Data block>
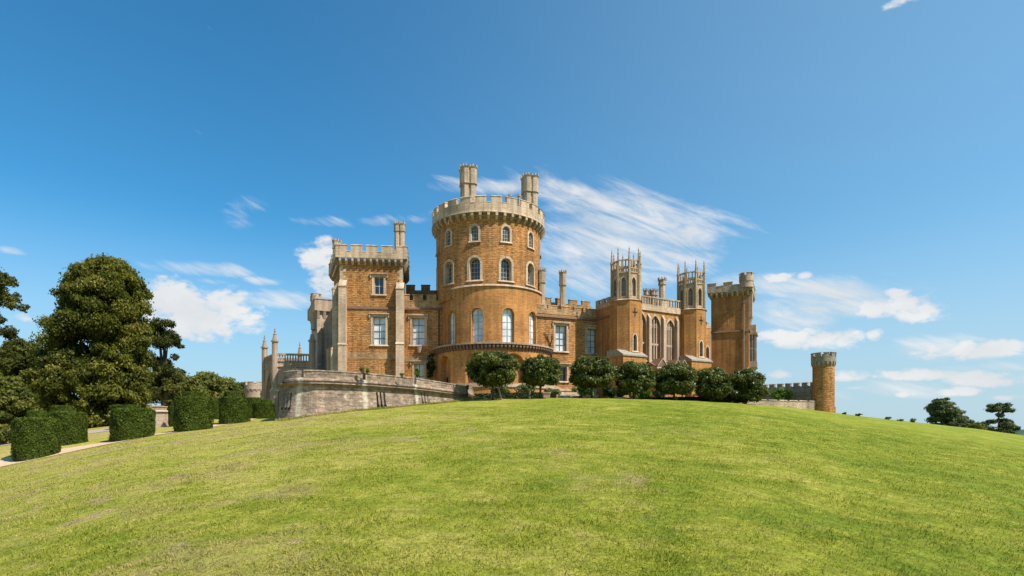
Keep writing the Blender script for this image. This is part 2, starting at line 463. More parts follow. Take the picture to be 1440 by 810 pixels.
# ------------------------------------------------------------------ ground
CREST = [  # column of the view, row where the lawn ends, distance there
 (-500,740,26),(-250,702,31),(0,657.5,34),(60,645,35),(120,632,36.3),(155,625,37.3),(217,613,40),(245,609,41.5),(300,600.5,47),(345,594.5,49),(370,591.5,49.3),
 (397,589.5,49),(430,586,45.5),(500,578,47.2),(583,570.5,52.2),(650,563.5,61.2),(662,562,62.5),(720,560.5,63),(800,559.5,63),(860,560.5,63),(920,562,64),
 (980,564,65),(1040,567.5,67),(1100,572,71),(1165,579.5,77.5),(1240,589,80),(1300,595.5,83),(1370,603,86),(1440,612.5,90),(1600,632,90),(2000,690,90)]
_ph = np.array([math.atan((c[0] - HX) / F) for c in CREST])
_ro = np.array([c[2] / math.cos(p) for c, p in zip(CREST, _ph)])
_zo = np.array([(HY - c[1]) / F * c[2] for c in CREST])
_w = np.array([0 if c[0] < 400 else min(1, (c[0] - 400) / 240) for c in CREST])
_ph = np.concatenate([[-math.pi, -1.6], _ph, [1.6, math.pi]])
_ro = np.concatenate([[30, 30], _ro, [90, 30]]); _zo = np.concatenate([[-1.9, -1.9], _zo, [-4, -1.9]]); _w = np.concatenate([[0, 0], _w, [1, 0]])
def sst(a, b, x):
    t = np.clip((x - a) / (b - a), 0, 1)
    return t * t * (3 - 2 * t)
def terrain(x, y):
    """ground height in the world at x, y (arrays or numbers)"""
    x = np.asarray(x, float); y = np.asarray(y, float)
    r = np.hypot(x, y); ph = np.arctan2(x, y)
    ro = np.interp(ph, _ph, _ro); zo = np.interp(ph, _ph, _zo); w = np.interp(ph, _ph, _w)
    t = r / ro; B = .75 * w; A = zo + 1.7 - B
    zl = -1.7 + A * t + B * t * t
    zl = np.where(t > 1.3, -1.7 + A * 1.3 + B * 1.69, zl)
    pl = np.clip(.11 * (y - 45.5 - .8 * (-25 - x)), -2.6, 1.0)
    d = np.hypot(x, y - 95)
    pc = 2.6 - np.maximum(0, d - 48) * .05
    p2 = zo - .055 * (r - ro)
    p = pc + (pl - pc) * sst(-15.5, -19, x)
    p = p + (np.minimum(p2, p) - p) * sst(.42, .5, ph)
    p = np.maximum(p, -30)
    far = sst(1.0, 1.14, t)
    z = zl + (p - zl) * far
    z = z + .035 * np.sin(x * .9 + 1.3 * np.sin(y * .35)) * np.sin(y * .7 + .8) * np.clip(r / 8, 0, 1) * (1 - sst(.8, 1, t))
    return z + EYE
def grass_colour(nt):
    """patchy summer turf: green, yellow-green, straw and bare earth, drier towards the drive"""
    ob = mapped(nt, 'Object', (1, 1, 1))
    big = nz(nt, ob, .2, 6, .65, .3); med = nz(nt, ob, 1.05, 8, .72, .5); fine = nz(nt, ob, 4.5, 7, .75); vf = nz(nt, mapped(nt, 'Object', (1, .8, 1)), 22, 6, .8)
    xs = N(nt, 'ShaderNodeSeparateXYZ', {'Vector': ob}).outputs[0]
    xb = N(nt, 'ShaderNodeMapRange', {'Value': xs, 'From Min': -14, 'From Max': 10, 'To Min': .075, 'To Max': -.05}).outputs[0]
    a = N(nt, 'ShaderNodeMath', {0: big, 1: .4, 2: N(nt, 'ShaderNodeMath', {0: med, 1: .6}, operation='MULTIPLY').outputs[0]}, operation='MULTIPLY_ADD').outputs[0]
    a = N(nt, 'ShaderNodeMath', {0: a, 1: xb}, operation='ADD').outputs[0]
    c = ramp(nt, a, [(.40, (.165, .212, .018)), (.5, (.268, .280, .032)), (.61, (.39, .35, .078))])
    dry = ramp(nt, N(nt, 'ShaderNodeMath', {0: nz(nt, mapped(nt, 'Object', (1, .8, 1), (0, 0, .5)), .33, 8, .7, .6), 1: xb}, operation='ADD').outputs[0], [(.55, g(0)), (.68, g(.75))])
    c = mixc(nt, dry, c, (.37, .29, .115))
    bare = ramp(nt, N(nt, 'ShaderNodeMath', {0: nz(nt, mapped(nt, 'Object', (1, 1, 1), (0, 0, 2)), .5, 7, .75), 1: xb}, operation='ADD').outputs[0], [(.62, g(0)), (.7, g(.85))])
    return mixc(nt, bare, c, (.37, .265, .16)), fine, vf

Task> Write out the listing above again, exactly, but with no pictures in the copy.

Expected answer>
Keep writing the Blender script for this image. This is part 2, starting at line 463. More parts follow. Take the picture to be 1440 by 810 pixels.
# ------------------------------------------------------------------ ground
CREST = [  # column of the view, row where the lawn ends, distance there
 (-500,740,26),(-250,702,31),(0,657.5,34),(60,645,35),(120,632,36.3),(155,625,37.3),(217,613,40),(245,609,41.5),(300,600.5,47),(345,594.5,49),(370,591.5,49.3),
 (397,589.5,49),(430,586,45.5),(500,578,47.2),(583,570.5,52.2),(650,563.5,61.2),(662,562,62.5),(720,560.5,63),(800,559.5,63),(860,560.5,63),(920,562,64),
 (980,564,65),(1040,567.5,67),(1100,572,71),(1165,579.5,77.5),(1240,589,80),(1300,595.5,83),(1370,603,86),(1440,612.5,90),(1600,632,90),(2000,690,90)]
_ph = np.array([math.atan((c[0] - HX) / F) for c in CREST])
_ro = np.array([c[2] / math.cos(p) for c, p in zip(CREST, _ph)])
_zo = np.array([(HY - c[1]) / F * c[2] for c in CREST])
_w = np.array([0 if c[0] < 400 else min(1, (c[0] - 400) / 240) for c in CREST])
_ph = np.concatenate([[-math.pi, -1.6], _ph, [1.6, math.pi]])
_ro = np.concatenate([[30, 30], _ro, [90, 30]]); _zo = np.concatenate([[-1.9, -1.9], _zo, [-4, -1.9]]); _w = np.concatenate([[0, 0], _w, [1, 0]])
def sst(a, b, x):
    t = np.clip((x - a) / (b - a), 0, 1)
    return t * t * (3 - 2 * t)
def terrain(x, y):
    """ground height in the world at x, y (arrays or numbers)"""
    x = np.asarray(x, float); y = np.asarray(y, float)
    r = np.hypot(x, y); ph = np.arctan2(x, y)
    ro = np.interp(ph, _ph, _ro); zo = np.interp(ph, _ph, _zo); w = np.interp(ph, _ph, _w)
    t = r / ro; B = .75 * w; A = zo + 1.7 - B
    zl = -1.7 + A * t + B * t * t
    zl = np.where(t > 1.3, -1.7 + A * 1.3 + B * 1.69, zl)
    pl = np.clip(.11 * (y - 45.5 - .8 * (-25 - x)), -2.6, 1.0)
    d = np.hypot(x, y - 95)
    pc = 2.6 - np.maximum(0, d - 48) * .05
    p2 = zo - .055 * (r - ro)
    p = pc + (pl - pc) * sst(-15.5, -19, x)
    p = p + (np.minimum(p2, p) - p) * sst(.42, .5, ph)
    p = np.maximum(p, -30)
    far = sst(1.0, 1.14, t)
    z = zl + (p - zl) * far
    z = z + .035 * np.sin(x * .9 + 1.3 * np.sin(y * .35)) * np.sin(y * .7 + .8) * np.clip(r / 8, 0, 1) * (1 - sst(.8, 1, t))
    return z + EYE
def grass_colour(nt):
    """patchy summer turf: green, yellow-green, straw and bare earth, drier towards the drive"""
    ob = mapped(nt, 'Object', (1, 1, 1))
    big = nz(nt, ob, .2, 6, .65, .3); med = nz(nt, ob, 1.05, 8, .72, .5); fine = nz(nt, ob, 4.5, 7, .75); vf = nz(nt, mapped(nt, 'Object', (1, .8, 1)), 22, 6, .8)
    xs = N(nt, 'ShaderNodeSeparateXYZ', {'Vector': ob}).outputs[0]
    xb = N(nt, 'ShaderNodeMapRange', {'Value': xs, 'From Min': -14, 'From Max': 10, 'To Min': .075, 'To Max': -.05}).outputs[0]
    a = N(nt, 'ShaderNodeMath', {0: big, 1: .4, 2: N(nt, 'ShaderNodeMath', {0: med, 1: .6}, operation='MULTIPLY').outputs[0]}, operation='MULTIPLY_ADD').outputs[0]
    a = N(nt, 'ShaderNodeMath', {0: a, 1: xb}, operation='ADD').outputs[0]
    c = ramp(nt, a, [(.40, (.165, .212, .018)), (.5, (.268, .280, .032)), (.61, (.39, .35, .078))])
    dry = ramp(nt, N(nt, 'ShaderNodeMath', {0: nz(nt, mapped(nt, 'Object', (1, .8, 1), (0, 0, .5)), .33, 8, .7, .6), 1: xb}, operation='ADD').outputs[0], [(.55, g(0)), (.68, g(.75))])
    c = mixc(nt, dry, c, (.37, .29, .115))
    bare = ramp(nt, N(nt, 'ShaderNodeMath', {0: nz(nt, mapped(nt, 'Object', (1, 1, 1), (0, 0, 2)), .5, 7, .75), 1: xb}, operation='ADD').outputs[0], [(.62, g(0)), (.7, g(.85))])
    return mixc(nt, bare, c, (.37, .265, .16)), fine, vf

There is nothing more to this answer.